Vietnam Journeys, text by Mary Ann Bragg (Botswana 1980–82)

vietnam-journeys-140Vietnam Journeys
Photography by Charles Fields
Introduction and text by Mary Ann Bragg (Botswana 1980–82)
Fields Publishing
264 pages
$50.00

Reviewed by Richard Lipez (Ethiopia 1962-64)

 

WHEN THE PICTURE-TAKING COMMENCES at a family gathering of ours, just before the shutter clicks my mother-in-law jokingly commands everybody to “look pleasant!” In Fields’s big, handsome, underly satisfying book of photos of Vietnam and Vietnamese life, he seems to have urged Vietnam to “look pleasant,” and it obliged.

 

It’s true that Vietnam is in decent shape overall. The free-market reforms of the ’80s have the economy moving at a steady trot (though foreign investors complain that the bureaucracy is still godawful), and most of the population isn’t old enough to remember “the American war”; the chief preoccupation of the young seems to be charging into the neon-lit, mall-culture, consumerist future. Based on what I saw of the Socialist Republic of Vietnam during a visit four years ago, I’d guess that Jack Welch’s books outsell Karl Marx’s. Or they would if they were available; I’ll bet they aren’t in a society where the thought police probably outnumber the traffic cops (of whom there appear to be none).

 

Fields’s Vietnam is true as far as it goes. He offers page after page of lovely green landscapes peopled by contented folk at work and play. There are the early risers — farmers and fishermen — and the urban hipsters who stay up late and love song voi, living fast. We see the rural hill tribes — the Hmong, the Dao and the Tay — in their bright get-ups. There are war vets from Dien Bien Phu, artisans and food vendors, people building houses.

 

I don’t doubt that these pictures show a real, if partial, Vietnam. Fields plainly loves Vietnam, and I’ll bet his subjects saw that affection and responded by peering into his camera and, well — looking pleasant. I’m sure that most Vietnamese are happy and relaxed at times. But, hey, come on! Virtually nobody who appears in this book seems to have a care in the world. The “impoverished families” aided by a women’s club in Hanoi look like people in toothpaste ads. Even when the text gives us some bad news, it comes with a big grin. The “human trafficking” horrors described — just mentioned in passing, really — on page 140 are accompanied by a picture of a happy farm girl with a hoe over her shoulder. I looked closely at the water buffalo on the next page to see if it was smiling, too; I was surprised to see that it wasn’t.

 

Where are the political dissidents? Locked up, that’s where. There’s no mention of them. Nor do we get a glimpse of the deformed Agent Orange victims dragging themselves around the streets of Saigon hawking lottery tickets. True, I don’t know how you’d photograph this, but one of my most indelible memories of Hanoi was being awakened at four in the morning by loudspeakers outside my hotel room window blasting patriotic songs and urgently alerting the population to the dangers of “imperialism.” The government of Vietnam on those rare occasions when it appears in the text or photos in this book is an implausibly benign presence.
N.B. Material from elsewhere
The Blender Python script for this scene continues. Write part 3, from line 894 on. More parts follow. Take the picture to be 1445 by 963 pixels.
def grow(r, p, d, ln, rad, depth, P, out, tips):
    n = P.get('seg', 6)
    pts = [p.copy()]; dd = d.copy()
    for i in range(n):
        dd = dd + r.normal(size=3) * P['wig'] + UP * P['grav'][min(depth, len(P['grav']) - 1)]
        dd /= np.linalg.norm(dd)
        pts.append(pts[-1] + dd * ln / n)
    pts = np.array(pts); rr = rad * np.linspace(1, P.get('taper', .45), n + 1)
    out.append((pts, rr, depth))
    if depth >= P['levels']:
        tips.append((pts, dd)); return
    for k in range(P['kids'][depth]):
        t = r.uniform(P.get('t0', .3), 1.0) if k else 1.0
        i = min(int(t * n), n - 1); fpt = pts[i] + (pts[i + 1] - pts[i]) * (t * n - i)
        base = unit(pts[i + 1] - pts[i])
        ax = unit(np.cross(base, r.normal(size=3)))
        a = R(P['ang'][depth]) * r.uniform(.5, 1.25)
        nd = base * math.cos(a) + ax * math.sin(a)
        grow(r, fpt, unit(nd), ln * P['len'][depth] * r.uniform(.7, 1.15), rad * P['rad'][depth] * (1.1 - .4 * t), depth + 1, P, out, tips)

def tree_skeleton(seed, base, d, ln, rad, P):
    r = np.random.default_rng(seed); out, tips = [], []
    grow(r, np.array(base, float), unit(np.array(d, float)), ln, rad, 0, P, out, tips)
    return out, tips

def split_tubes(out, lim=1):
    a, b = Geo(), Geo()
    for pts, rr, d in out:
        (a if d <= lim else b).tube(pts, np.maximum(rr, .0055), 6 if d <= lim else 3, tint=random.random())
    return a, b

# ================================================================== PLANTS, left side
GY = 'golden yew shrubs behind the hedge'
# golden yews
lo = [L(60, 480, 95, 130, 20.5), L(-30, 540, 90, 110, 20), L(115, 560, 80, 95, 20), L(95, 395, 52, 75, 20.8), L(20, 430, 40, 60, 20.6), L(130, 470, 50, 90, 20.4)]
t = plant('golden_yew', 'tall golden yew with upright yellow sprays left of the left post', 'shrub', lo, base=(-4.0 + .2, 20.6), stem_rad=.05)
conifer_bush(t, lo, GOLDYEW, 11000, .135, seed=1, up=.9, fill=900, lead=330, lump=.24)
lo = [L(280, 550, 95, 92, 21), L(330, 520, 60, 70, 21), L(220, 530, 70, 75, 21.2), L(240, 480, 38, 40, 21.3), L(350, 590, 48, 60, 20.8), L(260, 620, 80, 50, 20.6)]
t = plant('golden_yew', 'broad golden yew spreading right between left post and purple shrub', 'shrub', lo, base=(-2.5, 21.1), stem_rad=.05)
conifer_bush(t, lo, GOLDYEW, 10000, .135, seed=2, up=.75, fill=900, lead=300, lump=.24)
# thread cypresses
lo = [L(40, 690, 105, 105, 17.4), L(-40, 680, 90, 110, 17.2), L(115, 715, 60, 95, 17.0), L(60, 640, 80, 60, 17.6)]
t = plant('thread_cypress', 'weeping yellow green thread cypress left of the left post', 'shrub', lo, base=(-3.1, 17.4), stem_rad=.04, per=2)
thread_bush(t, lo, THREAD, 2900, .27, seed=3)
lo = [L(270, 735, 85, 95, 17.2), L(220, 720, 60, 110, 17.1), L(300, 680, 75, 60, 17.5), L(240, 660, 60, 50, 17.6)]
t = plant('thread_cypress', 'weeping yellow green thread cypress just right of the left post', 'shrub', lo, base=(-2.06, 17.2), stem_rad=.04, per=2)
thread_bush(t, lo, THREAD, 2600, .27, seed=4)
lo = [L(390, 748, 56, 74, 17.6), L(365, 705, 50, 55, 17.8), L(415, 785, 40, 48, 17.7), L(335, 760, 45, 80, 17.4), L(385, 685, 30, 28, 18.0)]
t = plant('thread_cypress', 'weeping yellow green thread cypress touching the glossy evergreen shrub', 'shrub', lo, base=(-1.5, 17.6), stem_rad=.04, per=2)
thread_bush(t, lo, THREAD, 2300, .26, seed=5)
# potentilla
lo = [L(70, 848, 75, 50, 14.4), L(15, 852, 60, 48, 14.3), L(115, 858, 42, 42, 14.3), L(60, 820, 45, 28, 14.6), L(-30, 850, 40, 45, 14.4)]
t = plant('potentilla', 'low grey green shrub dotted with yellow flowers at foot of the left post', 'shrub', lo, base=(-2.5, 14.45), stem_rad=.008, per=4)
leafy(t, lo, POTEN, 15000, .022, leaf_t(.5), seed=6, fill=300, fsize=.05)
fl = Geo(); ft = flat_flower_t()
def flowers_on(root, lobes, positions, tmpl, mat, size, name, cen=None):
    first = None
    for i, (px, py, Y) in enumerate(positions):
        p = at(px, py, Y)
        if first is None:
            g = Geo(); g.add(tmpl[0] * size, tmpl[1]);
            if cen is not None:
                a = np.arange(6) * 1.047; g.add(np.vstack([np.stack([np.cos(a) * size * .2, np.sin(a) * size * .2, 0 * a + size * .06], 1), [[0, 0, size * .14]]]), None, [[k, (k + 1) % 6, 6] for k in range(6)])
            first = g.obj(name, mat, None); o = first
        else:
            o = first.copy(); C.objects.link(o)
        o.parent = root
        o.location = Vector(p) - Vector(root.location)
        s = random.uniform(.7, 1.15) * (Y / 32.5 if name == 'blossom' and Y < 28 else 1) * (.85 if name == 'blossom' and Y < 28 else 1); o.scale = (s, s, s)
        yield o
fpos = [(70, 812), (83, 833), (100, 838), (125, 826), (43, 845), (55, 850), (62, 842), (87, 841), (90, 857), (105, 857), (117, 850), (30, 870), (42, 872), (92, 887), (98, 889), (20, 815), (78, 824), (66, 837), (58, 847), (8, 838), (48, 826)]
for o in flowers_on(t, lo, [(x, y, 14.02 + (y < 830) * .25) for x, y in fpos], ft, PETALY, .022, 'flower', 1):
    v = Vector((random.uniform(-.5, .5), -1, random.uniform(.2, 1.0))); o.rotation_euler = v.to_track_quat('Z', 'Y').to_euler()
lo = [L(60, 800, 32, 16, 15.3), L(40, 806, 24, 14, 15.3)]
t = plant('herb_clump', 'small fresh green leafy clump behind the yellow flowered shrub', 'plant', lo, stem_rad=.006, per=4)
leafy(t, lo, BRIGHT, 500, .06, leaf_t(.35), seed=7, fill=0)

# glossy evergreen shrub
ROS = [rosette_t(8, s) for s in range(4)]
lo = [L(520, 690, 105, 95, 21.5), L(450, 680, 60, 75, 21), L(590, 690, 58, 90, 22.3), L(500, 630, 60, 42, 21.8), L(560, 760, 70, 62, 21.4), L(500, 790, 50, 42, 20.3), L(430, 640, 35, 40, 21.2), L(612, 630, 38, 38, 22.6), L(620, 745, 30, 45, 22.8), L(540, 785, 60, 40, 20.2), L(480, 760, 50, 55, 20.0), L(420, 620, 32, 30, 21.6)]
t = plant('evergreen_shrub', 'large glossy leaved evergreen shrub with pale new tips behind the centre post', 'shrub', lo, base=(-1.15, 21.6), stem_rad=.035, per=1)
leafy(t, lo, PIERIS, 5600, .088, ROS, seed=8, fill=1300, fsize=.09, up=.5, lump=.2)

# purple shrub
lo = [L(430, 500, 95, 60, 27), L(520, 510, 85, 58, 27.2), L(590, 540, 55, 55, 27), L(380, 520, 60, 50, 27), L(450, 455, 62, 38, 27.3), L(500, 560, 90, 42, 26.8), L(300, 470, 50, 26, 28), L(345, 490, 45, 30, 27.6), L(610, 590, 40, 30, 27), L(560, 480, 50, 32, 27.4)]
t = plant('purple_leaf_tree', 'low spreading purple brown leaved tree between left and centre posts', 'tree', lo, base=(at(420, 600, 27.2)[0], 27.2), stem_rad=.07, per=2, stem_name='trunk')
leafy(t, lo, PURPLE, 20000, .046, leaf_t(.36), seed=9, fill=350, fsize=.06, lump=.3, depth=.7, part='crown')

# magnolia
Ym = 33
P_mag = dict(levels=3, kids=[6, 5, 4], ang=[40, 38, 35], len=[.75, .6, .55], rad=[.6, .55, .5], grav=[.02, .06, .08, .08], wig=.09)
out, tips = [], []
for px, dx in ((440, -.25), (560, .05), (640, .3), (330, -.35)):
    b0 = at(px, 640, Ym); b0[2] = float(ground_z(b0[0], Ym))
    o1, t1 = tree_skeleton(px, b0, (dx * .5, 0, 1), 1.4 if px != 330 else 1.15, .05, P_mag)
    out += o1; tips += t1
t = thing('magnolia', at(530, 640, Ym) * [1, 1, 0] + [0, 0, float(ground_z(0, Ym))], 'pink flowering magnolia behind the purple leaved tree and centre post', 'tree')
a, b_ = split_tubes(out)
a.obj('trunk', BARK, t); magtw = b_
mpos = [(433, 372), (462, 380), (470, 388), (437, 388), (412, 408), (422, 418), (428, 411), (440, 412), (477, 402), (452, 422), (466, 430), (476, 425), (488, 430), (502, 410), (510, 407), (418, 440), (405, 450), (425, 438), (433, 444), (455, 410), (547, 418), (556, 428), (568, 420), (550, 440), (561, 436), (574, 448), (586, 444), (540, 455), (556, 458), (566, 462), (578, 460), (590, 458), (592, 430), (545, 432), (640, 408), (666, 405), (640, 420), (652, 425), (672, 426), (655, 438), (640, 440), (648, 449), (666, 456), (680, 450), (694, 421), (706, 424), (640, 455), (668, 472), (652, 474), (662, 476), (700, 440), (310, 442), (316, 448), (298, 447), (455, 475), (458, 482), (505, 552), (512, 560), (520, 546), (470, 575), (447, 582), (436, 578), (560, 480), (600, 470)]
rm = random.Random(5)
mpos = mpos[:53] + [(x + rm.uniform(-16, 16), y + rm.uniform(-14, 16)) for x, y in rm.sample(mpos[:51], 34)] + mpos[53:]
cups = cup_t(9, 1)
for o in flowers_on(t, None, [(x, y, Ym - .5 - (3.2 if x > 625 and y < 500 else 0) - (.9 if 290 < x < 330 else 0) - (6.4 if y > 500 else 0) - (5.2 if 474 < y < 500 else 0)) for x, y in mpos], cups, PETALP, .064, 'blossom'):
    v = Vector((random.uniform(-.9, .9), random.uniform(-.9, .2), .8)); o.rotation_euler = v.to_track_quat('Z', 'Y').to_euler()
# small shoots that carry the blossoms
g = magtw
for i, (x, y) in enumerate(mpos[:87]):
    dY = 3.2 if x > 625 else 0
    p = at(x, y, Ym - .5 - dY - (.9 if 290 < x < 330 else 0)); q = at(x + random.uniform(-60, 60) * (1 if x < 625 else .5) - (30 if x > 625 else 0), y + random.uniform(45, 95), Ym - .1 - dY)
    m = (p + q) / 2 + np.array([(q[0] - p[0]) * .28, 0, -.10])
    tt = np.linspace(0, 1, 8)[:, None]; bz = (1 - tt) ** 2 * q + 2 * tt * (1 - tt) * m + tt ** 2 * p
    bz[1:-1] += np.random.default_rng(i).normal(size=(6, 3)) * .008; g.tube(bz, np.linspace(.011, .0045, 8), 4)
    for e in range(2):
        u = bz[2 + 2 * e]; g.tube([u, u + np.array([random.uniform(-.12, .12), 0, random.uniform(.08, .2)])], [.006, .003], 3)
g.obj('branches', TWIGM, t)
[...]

Likewise representations of “Uncle Ho.” Here’s the complete text accompanying a picture of the entrance to Ho Chi Minh’s very weird resting place: “A statuesque mausoleum in Ba Dinh Square in Hanoi holds the body of the man considered the greatest leader of Vietnam, Chu Tich (President) Ho Chi Minh, who died in 1969. His body, dressed in his characteristic faded khaki clothes and plain rubber shoes, was placed in a glass coffin. Construction began in 1973 and was completed two years later.” There’s no mention that the place looks like a Cruise missile factory in Pittsfield, that the Pop-Tart-like corpse of the poor old guy is lit like Judy Garland at Carnegie Hall, and that while the Vietnamese young still revere Ho as a nationalist hero, he is also widely regarded as an economic crackpot.

A clue to the overall tone of Vietnam Journeys can be found in this publisher’s note: “Fields offers . . . photographic tours and seminars in Vietnam for photographers and aspiring photographers.” The book is the work, I am guessing, of a humane and capable photographer who above all wants to have his visa renewed.

Richard Lipez writes the Don Strachey private eye novels under the name Richard Stevenson. He lives in Thailand in the winter and has written about Southeast Asia for a number of publications.